GIVEN INSTRUCTION >> From the first line of the data down to and including the line with "tag(o, 'crumpled pink", copy everything exactly, leaving out pictures.

─── COLLECTED MATERIAL ───

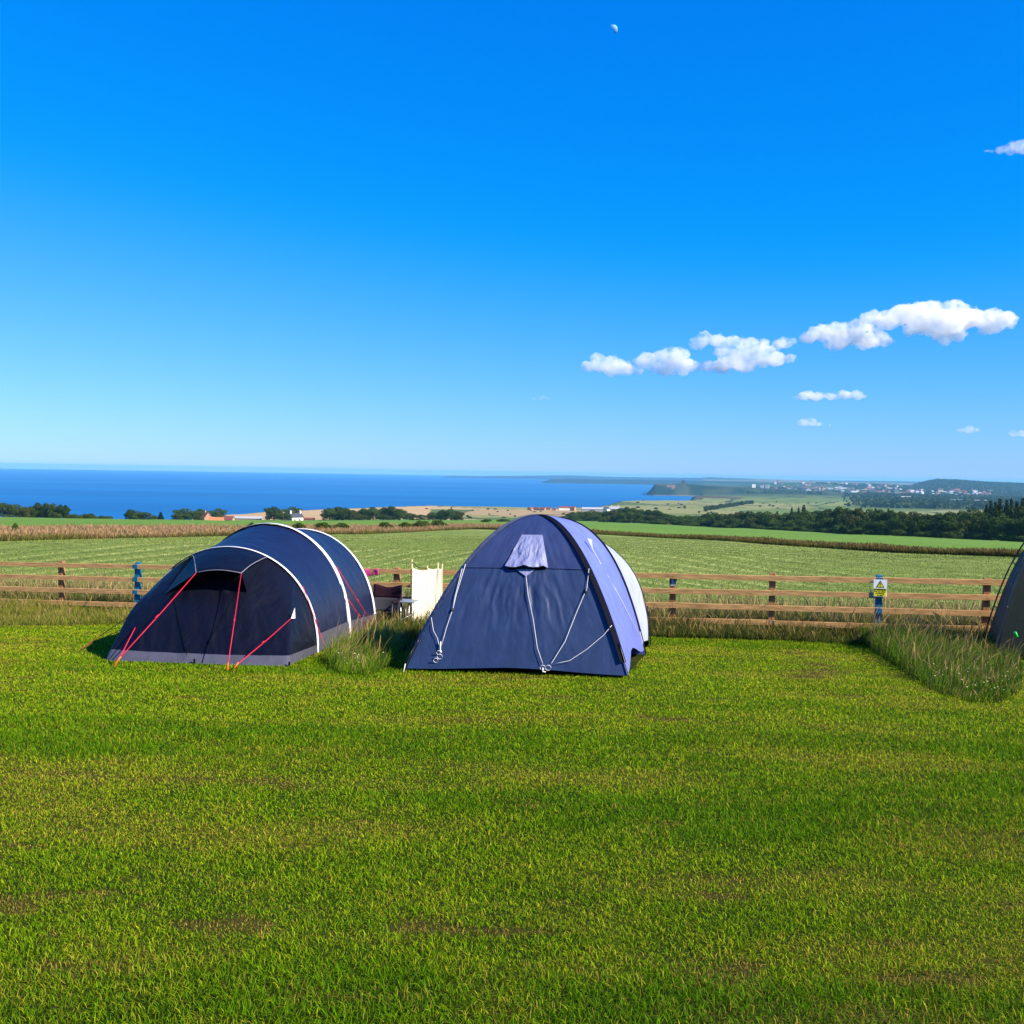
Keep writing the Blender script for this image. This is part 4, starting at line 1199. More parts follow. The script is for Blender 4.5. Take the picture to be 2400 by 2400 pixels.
# pink cloth over the top rail
M_PINK = mat('pink cloth', (.62, .07, .22), .85, .1, bump=(9, .5, .02, (2, 2, 1)), vary=(12, .35, (1, 1, .4)))
tx = [-3.14, -2.80]
def cloth(u, v):
    x = tx[0] + (tx[1] - tx[0]) * u
    h0 = float(rail_h(x, 0)) + .052
    p0 = fpt(x, h0, .0)
    w_ = .018 * math.sin(u * 11 + 1) * abs(v - .4)
    if v < .4: return p0 + FN * (-.026 - .01) + Vector((0, 0, -(.4 - v) * .35))
    return p0 + FN * (.044 + w_ + .012 * math.sin(u * 8)) * min(1, (v - .4) * 12) + Vector((0, 0, -(v - .4) * (.26 + .03 * math.sin(u * 6)))) - FN * .036 * max(0, 1 - (v - .4) * 12)
o = sheet('towel', cloth, 16, 22, M_PINK, None, thick=.006)
tag(o, 'crumpled pink cloth hung over the top fence rail behind the navy tent', 'towel')

# ------------------------------------------------------------------ fabrics
def fabric(name, col, rough=.5, spec=.35, wr=.25, scale=3.2, stretch=(1, 1, 1), tr=0.0):
    m, t, b, o = nodes(name)
    tc = t.nodes.new('ShaderNodeTexCoord')
    mp = t.nodes.new('ShaderNodeMapping'); mp.inputs['Scale'].default_value = stretch
    t.links.new(tc.outputs['Object'], mp.inputs[0])
    n1 = t.nodes.new('ShaderNodeTexNoise'); n1.inputs['Scale'].default_value = scale; n1.inputs['Detail'].default_value = 4; n1.inputs['Distortion'].default_value = .8
    n2 = t.nodes.new('ShaderNodeTexNoise'); n2.inputs['Scale'].default_value = scale * 4.5; n2.inputs['Detail'].default_value = 3
    for n in (n1, n2): t.links.new(mp.outputs[0], n.inputs['Vector'])
    b1 = t.nodes.new('ShaderNodeBump'); b1.inputs['Strength'].default_value = wr; b1.inputs['Distance'].default_value = .05
    b2 = t.nodes.new('ShaderNodeBump'); b2.inputs['Strength'].default_value = wr * .7; b2.inputs['Distance'].default_value = .012
    t.links.new(n1.outputs[0], b1.inputs['Height']); t.links.new(n2.outputs[0], b2.inputs['Height'])
    t.links.new(b1.outputs[0], b2.inputs['Normal']); t.links.new(b2.outputs[0], b.inputs['Normal'])
    mr = t.nodes.new('ShaderNodeMapRange'); mr.inputs[1].default_value = .3; mr.inputs[2].default_value = .7; mr.inputs[3].default_value = .88; mr.inputs[4].default_value = 1.12
    t.links.new(n1.outputs[0], mr.inputs[0])
    mx = t.nodes.new('ShaderNodeMix'); mx.data_type = 'RGBA'; mx.blend_type = 'MULTIPLY'; mx.inputs[0].default_value = 1
    mx.inputs[6].default_value = (*col, 1); t.links.new(mr.outputs[0], mx.inputs[7]); t.links.new(mx.outputs[2], b.inputs['Base Color'])
    b.inputs['Roughness'].default_value = rough; b.inputs['Specular IOR Level'].default_value = spec
    if tr:
        ts = t.nodes.new('ShaderNodeBsdfTranslucent'); ts.inputs[0].default_value = (*col, 1)
        ms = t.nodes.new('ShaderNodeMixShader'); ms.inputs[0].default_value = tr
        t.links.new(b.outputs[0], ms.inputs[1]); t.links.new(ts.outputs[0], ms.inputs[2]); t.links.new(ms.outputs[0], o.inputs['Surface'])
    return m
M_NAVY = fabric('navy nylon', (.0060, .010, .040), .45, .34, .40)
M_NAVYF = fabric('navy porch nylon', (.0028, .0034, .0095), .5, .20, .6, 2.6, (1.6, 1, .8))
M_SKIRT = fabric('grey mud skirt', (.07, .07, .095), .6, .3, .3, 4)
M_HOOP = fabric('white hoop sleeve', (.70, .70, .76), .6, .3, .12)
M_DARK = mat('flat black', (.004, .004, .007), .9, .05)
M_RED = mat('red guy cord', (.60, .012, .045), .6, .3); M_OR = mat('orange peg', (.85, .14, .015), .5, .4); M_PEG = mat('steel peg', (.5, .5, .5), .35, .5, metal=.8)
M_SHADECORD = mat('red cord with shade in colour', (.22, .07, .03), .7, .2)  # guy cord in the tent's shadow: its shade is put into this colour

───

EXERCISE ANSWER >>
Keep writing the Blender script for this image. This is part 4, starting at line 1199. More parts follow. The script is for Blender 4.5. Take the picture to be 2400 by 2400 pixels.
# pink cloth over the top rail
M_PINK = mat('pink cloth', (.62, .07, .22), .85, .1, bump=(9, .5, .02, (2, 2, 1)), vary=(12, .35, (1, 1, .4)))
tx = [-3.14, -2.80]
def cloth(u, v):
    x = tx[0] + (tx[1] - tx[0]) * u
    h0 = float(rail_h(x, 0)) + .052
    p0 = fpt(x, h0, .0)
    w_ = .018 * math.sin(u * 11 + 1) * abs(v - .4)
    if v < .4: return p0 + FN * (-.026 - .01) + Vector((0, 0, -(.4 - v) * .35))
    return p0 + FN * (.044 + w_ + .012 * math.sin(u * 8)) * min(1, (v - .4) * 12) + Vector((0, 0, -(v - .4) * (.26 + .03 * math.sin(u * 6)))) - FN * .036 * max(0, 1 - (v - .4) * 12)
o = sheet('towel', cloth, 16, 22, M_PINK, None, thick=.006)
tag(o, 'crumpled pink cloth hung over the top fence rail behind the navy tent', 'towel')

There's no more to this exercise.